Pattern Matching in a Haskell Function

Question

I have many methods that have boilerplate code in their definition, look at the example above.

replace:: Term -> Term -> Formula -> Formula
replace x y (Not f)            = Not $ replace x y f
replace x y (And f g)          = And (replace x y f) (replace x y g)
replace x y (Or f g)           = Or (replace x y f) (replace x y g)
replace x y (Biimp f g)        = Biimp (replace x y f) (replace x y g)
replace x y (Imp f g)          = Imp (replace x y f) (replace x y g)
replace x y (Forall z f)       = Forall z (replace x y f)
replace x y (Exists z f)       = Exists z (replace x y f)
replace x y (Pred idx ts)      = Pred idx (replace_ x y ts)

As you can see, the definitions for replace function follows a pattern. I want to have the same behavior of the function, simplifying his definition, probably using some pattern matching, maybe with a wildcard _ or X over the arguments, something like:

replace x y (X f g)          = X (replace x y f) (replace x y g)

For avoiding the following definitions:

replace x y (And f g)          = And (replace x y f) (replace x y g)
replace x y (Or f g)           = Or (replace x y f) (replace x y g)
replace x y (Biimp f g)        = Biimp (replace x y f) (replace x y g)
replace x y (Imp f g)          = Imp (replace x y f) (replace x y g)

Is there some way? Forget about the purpose of the function, it could be whatever.

Answer 1

If you have many constructors that should be treated in a uniform way, you should make your data type reflect that.

data BinOp      = BinAnd | BinOr | BinBiimp | BinImp
data Quantifier = QForall | QExists
data Formula    = Not Formula
                | Binary BinOp Formula Formula -- key change here
                | Quantified Quantifier Formula
                | Pred Index [Formula]

Now the pattern match for all binary operators is much easier:

replace x y (Binary op f g) = Binary op (replace x y f) (replace x y g)

To preserve existing code, you can turn on PatternSynonyms and define the old versions of And, Or, and so on back into existence:

pattern And x y = Binary BinAnd x y
pattern Forall f = Quantified QForall f

Answer 2

Data.Functor.Foldable abstracts the pattern of recursive data structures:

import Data.Functor.Foldable

data FormulaF t
  = Not t
  | And t t
  | Or t t
  | Biimp t t
  | Imp t t
  | Forall A t
  | Exists A t
  | Pred B C
  deriving (Functor, Foldable, Traversable)

type Formula = Fix FormulaF

replace :: Term -> Term -> Formula -> Formula
replace x y = cata $ \case ->
  Pred idx ts -> Pred idx (replace_ x y ts)
  f -> f

By the way, beware of replace x y (Forall x (f x)) = Forall x (f y): Substitution is the process of replacing all free occurences of a variable in an expression with an expression.

Answer 3

I'm not entirely sure this is what you are looking for but you could do the following.

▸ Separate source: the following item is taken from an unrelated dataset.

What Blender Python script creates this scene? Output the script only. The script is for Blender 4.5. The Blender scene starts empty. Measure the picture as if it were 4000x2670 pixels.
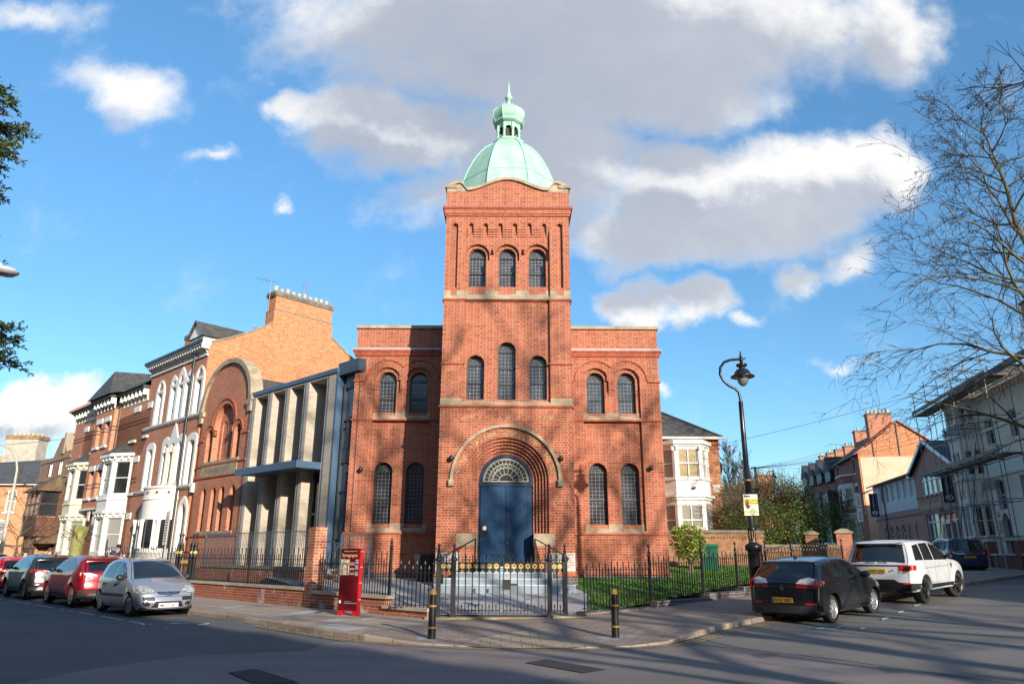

The idea is that you can consider a formula to be abstracted over another type (usually a Term in your case). Then, you can define what it means to map over a formula. I tried to replicate your data definitions, although I have some problems with Formula - namely that all the constructors seem to require another Formula...

{-# LANGUAGE DeriveFunctor #-}

data Formula a
  = Not (Formula a)
  | And (Formula a) (Formula a)
  | Or (Formula a) (Formula a)
  | Biimp (Formula a) (Formula a)
  | Imp (Formula a) (Formula a)
  | Forall a (Formula a)
  | Exists a (Formula a)
  | Pred a (Formula a)
  deriving (Functor)

data Term = Term String {- However you define it, doesn't matter -} deriving (Eq)

replace :: (Functor f, Eq a) => a -> a -> f a -> f a
replace x y = fmap (\z -> if x == z then y else z)

The interesting thing to note is that now the replace function can be applied to anything that is a functor - it even serves as replace for a list!

replace 3 9 [1..6] = [1,2,9,4,5,6]

EDIT As an afterthought, if you are implementing a substitution style replace where terms in formulas can be shadowed (the usual scoping rules), you will probably end up doing something like this:

replace' :: (Eq a) => a -> a -> Formula a -> Formula a
replace' x y f@(Forall z _) | x == z = f
replace' x y f@(Exists z _) | x == z = f
replace' x y f@(Pred z _)   | x == z = f
replace' x y formula = fmap (replace' x y) formula

Which isn't as cute, but also isn't as straightforward pf a problem.